→ **To be done**:
From the entries below, copy exactly the lines from the one that contains "The Blender Python" through the one that contains "LC['group'] = LC2['group']", both included, and only those.

Scene script records:
+++++

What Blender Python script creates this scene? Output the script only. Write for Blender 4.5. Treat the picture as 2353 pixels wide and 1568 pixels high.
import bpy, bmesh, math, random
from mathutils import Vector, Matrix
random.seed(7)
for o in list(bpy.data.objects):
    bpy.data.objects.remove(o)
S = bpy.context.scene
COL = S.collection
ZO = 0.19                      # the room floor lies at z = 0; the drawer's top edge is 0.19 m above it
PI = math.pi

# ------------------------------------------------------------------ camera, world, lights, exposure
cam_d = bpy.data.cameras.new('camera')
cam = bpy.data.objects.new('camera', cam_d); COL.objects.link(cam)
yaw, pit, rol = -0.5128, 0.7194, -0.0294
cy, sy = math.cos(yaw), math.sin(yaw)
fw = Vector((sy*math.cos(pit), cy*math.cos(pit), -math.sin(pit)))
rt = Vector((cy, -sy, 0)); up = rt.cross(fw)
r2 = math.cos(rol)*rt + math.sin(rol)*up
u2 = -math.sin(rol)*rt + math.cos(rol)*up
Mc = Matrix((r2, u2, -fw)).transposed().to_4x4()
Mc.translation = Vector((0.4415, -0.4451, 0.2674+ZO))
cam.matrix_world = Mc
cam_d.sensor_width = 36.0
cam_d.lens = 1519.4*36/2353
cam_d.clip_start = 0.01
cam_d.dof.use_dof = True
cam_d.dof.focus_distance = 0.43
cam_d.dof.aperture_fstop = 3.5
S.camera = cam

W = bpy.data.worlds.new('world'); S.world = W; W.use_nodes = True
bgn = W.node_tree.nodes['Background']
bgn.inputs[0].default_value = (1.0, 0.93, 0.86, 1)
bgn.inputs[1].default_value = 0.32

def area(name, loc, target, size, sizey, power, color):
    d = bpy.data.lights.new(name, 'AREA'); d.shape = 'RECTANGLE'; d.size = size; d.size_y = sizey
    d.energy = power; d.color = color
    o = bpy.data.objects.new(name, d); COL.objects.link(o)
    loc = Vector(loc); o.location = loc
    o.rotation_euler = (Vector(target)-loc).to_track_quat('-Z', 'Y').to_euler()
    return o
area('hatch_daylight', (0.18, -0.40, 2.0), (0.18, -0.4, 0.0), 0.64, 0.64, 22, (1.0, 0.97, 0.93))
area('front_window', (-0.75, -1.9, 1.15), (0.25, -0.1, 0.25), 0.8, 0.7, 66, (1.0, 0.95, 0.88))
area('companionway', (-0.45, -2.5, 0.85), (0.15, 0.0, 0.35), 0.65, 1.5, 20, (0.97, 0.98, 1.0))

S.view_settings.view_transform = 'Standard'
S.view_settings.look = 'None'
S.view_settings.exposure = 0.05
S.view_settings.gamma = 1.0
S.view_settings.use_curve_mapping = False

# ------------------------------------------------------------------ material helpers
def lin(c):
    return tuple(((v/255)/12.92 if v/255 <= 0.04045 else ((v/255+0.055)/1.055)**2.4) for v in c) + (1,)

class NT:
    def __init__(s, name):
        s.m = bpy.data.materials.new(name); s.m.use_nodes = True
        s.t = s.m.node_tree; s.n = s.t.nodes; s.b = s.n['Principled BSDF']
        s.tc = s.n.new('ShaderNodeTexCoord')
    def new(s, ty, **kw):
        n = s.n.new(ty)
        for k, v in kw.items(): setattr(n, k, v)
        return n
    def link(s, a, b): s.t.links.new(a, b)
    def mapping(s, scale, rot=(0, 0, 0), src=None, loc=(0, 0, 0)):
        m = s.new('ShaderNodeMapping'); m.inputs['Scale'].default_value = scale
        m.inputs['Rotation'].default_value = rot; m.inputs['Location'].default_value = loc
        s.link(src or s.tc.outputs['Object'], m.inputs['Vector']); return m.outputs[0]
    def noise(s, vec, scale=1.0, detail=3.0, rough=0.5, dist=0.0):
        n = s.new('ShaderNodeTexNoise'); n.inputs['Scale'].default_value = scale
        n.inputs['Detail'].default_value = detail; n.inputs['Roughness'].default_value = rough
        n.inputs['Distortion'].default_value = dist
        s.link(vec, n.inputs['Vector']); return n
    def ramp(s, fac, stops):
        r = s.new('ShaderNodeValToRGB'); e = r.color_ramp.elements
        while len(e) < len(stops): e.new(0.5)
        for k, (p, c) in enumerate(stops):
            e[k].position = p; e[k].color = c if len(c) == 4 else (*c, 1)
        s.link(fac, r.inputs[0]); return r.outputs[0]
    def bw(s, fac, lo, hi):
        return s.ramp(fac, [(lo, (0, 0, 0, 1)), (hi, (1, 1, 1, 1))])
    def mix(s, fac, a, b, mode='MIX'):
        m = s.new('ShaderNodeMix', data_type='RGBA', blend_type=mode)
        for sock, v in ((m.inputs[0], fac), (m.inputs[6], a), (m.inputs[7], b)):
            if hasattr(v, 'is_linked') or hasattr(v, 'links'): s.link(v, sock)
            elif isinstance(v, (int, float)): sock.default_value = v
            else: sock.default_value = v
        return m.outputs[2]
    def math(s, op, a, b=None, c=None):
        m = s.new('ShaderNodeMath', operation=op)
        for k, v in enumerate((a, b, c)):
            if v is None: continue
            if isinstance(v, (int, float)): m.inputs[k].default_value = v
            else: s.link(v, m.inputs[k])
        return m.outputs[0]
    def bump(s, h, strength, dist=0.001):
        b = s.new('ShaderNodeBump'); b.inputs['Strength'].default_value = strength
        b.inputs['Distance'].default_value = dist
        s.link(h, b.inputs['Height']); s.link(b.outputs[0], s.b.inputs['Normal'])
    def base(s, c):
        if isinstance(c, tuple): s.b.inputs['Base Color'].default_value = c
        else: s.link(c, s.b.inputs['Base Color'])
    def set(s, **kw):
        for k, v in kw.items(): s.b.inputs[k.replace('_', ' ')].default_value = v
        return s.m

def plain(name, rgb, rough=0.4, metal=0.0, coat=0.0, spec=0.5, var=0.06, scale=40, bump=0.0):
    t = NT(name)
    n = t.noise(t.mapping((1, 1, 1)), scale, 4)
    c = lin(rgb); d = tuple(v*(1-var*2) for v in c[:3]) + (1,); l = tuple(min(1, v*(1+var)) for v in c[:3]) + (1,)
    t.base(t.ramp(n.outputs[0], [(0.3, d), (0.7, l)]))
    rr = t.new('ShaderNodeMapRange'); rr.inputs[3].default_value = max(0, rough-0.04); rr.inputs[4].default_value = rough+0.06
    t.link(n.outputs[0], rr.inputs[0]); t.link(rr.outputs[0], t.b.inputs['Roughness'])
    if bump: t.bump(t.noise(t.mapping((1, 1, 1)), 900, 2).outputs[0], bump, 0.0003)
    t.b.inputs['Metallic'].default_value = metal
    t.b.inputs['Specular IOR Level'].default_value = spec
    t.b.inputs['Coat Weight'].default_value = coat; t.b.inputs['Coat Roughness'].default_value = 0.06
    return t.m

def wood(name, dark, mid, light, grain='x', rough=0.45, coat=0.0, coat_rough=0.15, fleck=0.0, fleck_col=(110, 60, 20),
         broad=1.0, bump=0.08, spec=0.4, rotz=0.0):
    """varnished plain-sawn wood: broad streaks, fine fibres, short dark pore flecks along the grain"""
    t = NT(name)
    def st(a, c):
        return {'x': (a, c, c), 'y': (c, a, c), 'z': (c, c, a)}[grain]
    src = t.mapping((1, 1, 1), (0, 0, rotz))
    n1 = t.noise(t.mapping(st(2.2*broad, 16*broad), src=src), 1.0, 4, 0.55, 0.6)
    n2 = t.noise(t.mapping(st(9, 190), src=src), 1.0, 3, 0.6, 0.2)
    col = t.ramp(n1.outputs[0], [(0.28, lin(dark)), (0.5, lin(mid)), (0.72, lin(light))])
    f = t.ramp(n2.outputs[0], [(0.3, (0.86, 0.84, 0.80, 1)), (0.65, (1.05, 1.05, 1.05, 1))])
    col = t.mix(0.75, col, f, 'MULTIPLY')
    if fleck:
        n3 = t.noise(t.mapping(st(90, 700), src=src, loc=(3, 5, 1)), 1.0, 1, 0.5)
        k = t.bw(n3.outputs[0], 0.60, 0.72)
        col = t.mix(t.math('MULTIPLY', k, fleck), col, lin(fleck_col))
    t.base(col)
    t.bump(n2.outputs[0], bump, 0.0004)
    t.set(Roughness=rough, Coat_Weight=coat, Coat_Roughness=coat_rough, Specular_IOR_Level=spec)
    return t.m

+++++

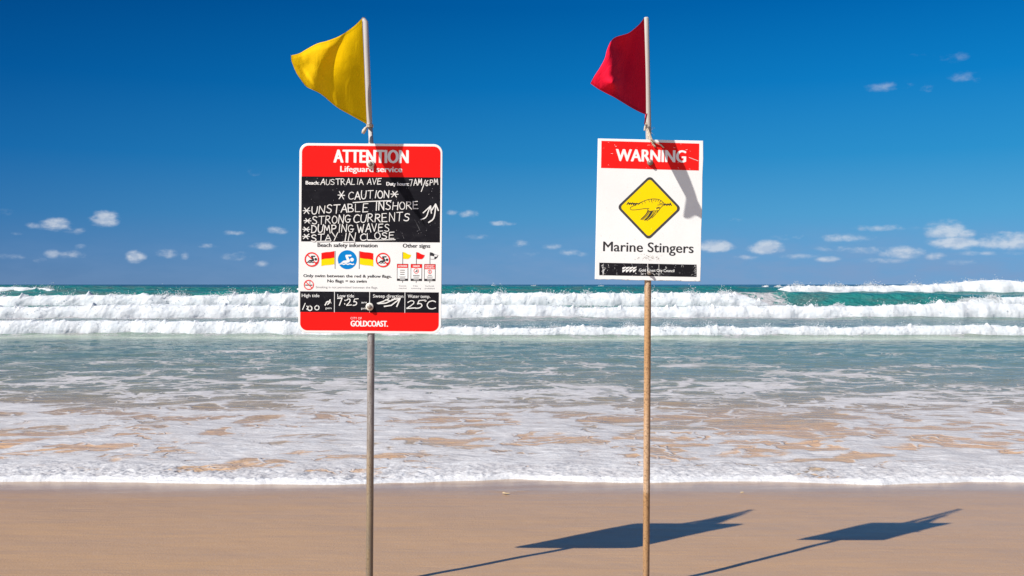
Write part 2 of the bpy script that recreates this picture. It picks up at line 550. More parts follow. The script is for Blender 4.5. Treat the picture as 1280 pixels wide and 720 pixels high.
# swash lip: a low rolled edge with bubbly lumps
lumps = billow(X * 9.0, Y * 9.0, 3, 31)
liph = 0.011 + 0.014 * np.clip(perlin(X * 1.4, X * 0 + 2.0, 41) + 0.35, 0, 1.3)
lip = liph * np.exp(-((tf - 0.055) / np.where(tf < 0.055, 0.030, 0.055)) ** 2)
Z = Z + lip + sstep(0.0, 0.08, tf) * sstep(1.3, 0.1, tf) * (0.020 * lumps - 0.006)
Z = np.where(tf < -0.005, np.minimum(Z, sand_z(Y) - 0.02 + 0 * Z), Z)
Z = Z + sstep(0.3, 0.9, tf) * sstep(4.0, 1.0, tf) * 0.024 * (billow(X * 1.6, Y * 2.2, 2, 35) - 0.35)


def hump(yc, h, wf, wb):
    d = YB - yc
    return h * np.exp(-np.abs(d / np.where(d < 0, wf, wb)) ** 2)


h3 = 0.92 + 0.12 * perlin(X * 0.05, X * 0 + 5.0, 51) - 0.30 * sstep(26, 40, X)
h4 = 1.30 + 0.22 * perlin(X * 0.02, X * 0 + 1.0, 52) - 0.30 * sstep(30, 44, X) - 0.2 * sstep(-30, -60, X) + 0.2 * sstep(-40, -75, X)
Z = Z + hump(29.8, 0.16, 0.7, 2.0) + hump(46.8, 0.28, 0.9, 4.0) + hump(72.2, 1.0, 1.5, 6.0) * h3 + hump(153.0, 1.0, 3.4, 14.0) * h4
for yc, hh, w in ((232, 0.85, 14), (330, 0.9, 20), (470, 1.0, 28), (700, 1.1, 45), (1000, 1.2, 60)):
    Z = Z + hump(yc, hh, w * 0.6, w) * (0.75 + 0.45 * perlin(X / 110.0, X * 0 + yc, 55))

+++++

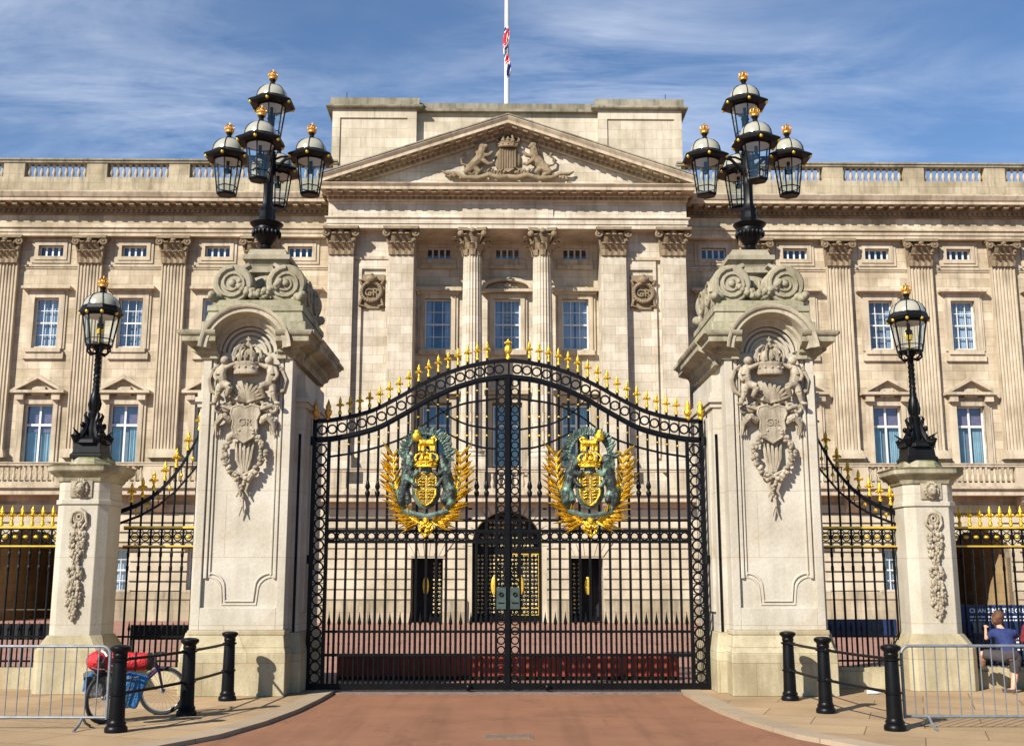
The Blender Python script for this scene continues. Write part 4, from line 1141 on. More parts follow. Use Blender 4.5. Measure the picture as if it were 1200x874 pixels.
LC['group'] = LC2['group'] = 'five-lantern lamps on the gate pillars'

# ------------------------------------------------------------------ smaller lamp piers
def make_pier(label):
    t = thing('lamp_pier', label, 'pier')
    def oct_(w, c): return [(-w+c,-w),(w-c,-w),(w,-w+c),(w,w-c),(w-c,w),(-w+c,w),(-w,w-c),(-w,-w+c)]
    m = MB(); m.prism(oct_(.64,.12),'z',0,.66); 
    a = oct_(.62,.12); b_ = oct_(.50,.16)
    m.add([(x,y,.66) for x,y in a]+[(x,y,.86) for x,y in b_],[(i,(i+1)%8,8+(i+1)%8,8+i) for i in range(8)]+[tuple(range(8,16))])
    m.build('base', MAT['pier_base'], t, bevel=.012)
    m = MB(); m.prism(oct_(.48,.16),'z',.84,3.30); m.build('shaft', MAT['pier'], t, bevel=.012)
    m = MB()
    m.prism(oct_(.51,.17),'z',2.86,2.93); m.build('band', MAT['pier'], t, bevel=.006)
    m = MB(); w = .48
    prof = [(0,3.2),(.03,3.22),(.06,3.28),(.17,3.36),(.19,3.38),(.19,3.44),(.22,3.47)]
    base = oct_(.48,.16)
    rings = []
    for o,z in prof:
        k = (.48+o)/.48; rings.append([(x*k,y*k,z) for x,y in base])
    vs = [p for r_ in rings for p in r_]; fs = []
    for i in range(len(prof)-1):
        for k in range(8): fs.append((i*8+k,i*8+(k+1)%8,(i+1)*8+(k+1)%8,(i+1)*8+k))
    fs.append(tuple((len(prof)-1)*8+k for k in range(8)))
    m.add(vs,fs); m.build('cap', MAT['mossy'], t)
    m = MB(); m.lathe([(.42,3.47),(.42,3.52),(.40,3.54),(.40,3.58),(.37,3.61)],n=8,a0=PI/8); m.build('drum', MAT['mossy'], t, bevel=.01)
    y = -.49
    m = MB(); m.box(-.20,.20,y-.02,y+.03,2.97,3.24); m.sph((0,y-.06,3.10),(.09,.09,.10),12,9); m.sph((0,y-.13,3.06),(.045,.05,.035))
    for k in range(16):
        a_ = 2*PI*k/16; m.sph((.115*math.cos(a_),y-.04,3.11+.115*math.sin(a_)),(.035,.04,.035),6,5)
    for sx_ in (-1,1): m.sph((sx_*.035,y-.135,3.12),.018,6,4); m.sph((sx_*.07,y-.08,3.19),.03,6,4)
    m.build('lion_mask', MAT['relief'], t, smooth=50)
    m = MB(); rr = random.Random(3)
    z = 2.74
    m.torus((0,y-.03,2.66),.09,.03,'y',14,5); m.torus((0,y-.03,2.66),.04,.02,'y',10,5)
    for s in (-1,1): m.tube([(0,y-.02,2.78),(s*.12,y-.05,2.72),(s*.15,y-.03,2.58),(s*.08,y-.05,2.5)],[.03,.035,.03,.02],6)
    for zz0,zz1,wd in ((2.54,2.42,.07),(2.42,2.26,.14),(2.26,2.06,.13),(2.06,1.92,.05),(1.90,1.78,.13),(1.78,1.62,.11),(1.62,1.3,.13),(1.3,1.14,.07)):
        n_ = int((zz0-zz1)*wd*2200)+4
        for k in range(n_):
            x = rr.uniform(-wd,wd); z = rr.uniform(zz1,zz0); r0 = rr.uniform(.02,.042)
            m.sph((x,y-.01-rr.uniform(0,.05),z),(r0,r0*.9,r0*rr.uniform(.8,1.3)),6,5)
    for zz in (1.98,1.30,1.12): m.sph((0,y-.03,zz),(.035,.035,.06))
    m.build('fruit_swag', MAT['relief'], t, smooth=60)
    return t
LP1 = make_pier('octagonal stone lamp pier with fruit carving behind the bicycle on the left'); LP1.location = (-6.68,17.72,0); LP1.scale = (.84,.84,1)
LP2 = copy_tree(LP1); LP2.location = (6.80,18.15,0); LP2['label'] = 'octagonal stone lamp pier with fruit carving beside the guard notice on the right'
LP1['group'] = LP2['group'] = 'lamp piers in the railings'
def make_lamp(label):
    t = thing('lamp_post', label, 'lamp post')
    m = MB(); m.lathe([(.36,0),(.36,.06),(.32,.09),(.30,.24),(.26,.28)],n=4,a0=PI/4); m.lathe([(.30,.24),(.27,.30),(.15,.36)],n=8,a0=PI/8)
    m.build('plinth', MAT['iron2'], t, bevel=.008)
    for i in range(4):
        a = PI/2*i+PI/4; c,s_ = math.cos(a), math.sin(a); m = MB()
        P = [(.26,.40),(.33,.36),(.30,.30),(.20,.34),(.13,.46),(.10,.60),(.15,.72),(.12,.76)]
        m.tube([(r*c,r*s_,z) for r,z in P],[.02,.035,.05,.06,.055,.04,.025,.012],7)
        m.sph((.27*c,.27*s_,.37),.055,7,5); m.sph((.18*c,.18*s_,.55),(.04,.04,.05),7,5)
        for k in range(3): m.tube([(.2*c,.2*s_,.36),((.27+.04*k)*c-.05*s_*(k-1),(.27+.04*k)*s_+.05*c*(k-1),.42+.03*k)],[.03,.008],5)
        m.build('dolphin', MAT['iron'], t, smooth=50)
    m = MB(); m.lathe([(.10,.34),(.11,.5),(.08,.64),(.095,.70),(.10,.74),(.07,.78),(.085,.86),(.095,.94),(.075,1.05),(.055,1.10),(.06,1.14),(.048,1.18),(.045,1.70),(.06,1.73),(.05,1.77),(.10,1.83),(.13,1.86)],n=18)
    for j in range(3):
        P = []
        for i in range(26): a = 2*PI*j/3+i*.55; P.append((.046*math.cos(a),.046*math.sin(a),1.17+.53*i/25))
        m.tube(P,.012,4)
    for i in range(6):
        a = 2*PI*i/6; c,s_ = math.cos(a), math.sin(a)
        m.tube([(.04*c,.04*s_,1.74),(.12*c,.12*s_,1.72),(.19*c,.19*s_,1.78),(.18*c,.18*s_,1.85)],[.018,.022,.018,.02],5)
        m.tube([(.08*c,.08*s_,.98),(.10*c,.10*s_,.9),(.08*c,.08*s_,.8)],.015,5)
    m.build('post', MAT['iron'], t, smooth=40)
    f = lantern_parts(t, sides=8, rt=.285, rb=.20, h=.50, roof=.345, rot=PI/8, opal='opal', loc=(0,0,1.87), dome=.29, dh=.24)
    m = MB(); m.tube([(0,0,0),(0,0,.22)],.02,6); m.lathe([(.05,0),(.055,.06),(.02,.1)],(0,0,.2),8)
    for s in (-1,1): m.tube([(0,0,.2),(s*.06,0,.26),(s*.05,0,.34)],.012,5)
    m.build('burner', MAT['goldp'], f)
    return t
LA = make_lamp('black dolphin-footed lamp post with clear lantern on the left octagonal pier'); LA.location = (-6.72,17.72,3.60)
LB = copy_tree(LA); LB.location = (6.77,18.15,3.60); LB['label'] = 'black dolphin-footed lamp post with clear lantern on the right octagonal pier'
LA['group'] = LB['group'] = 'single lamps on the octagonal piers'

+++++

→ **Expected answer**:
The Blender Python script for this scene continues. Write part 4, from line 1141 on. More parts follow. Use Blender 4.5. Measure the picture as if it were 1200x874 pixels.
LC['group'] = LC2['group'] = 'five-lantern lamps on the gate pillars'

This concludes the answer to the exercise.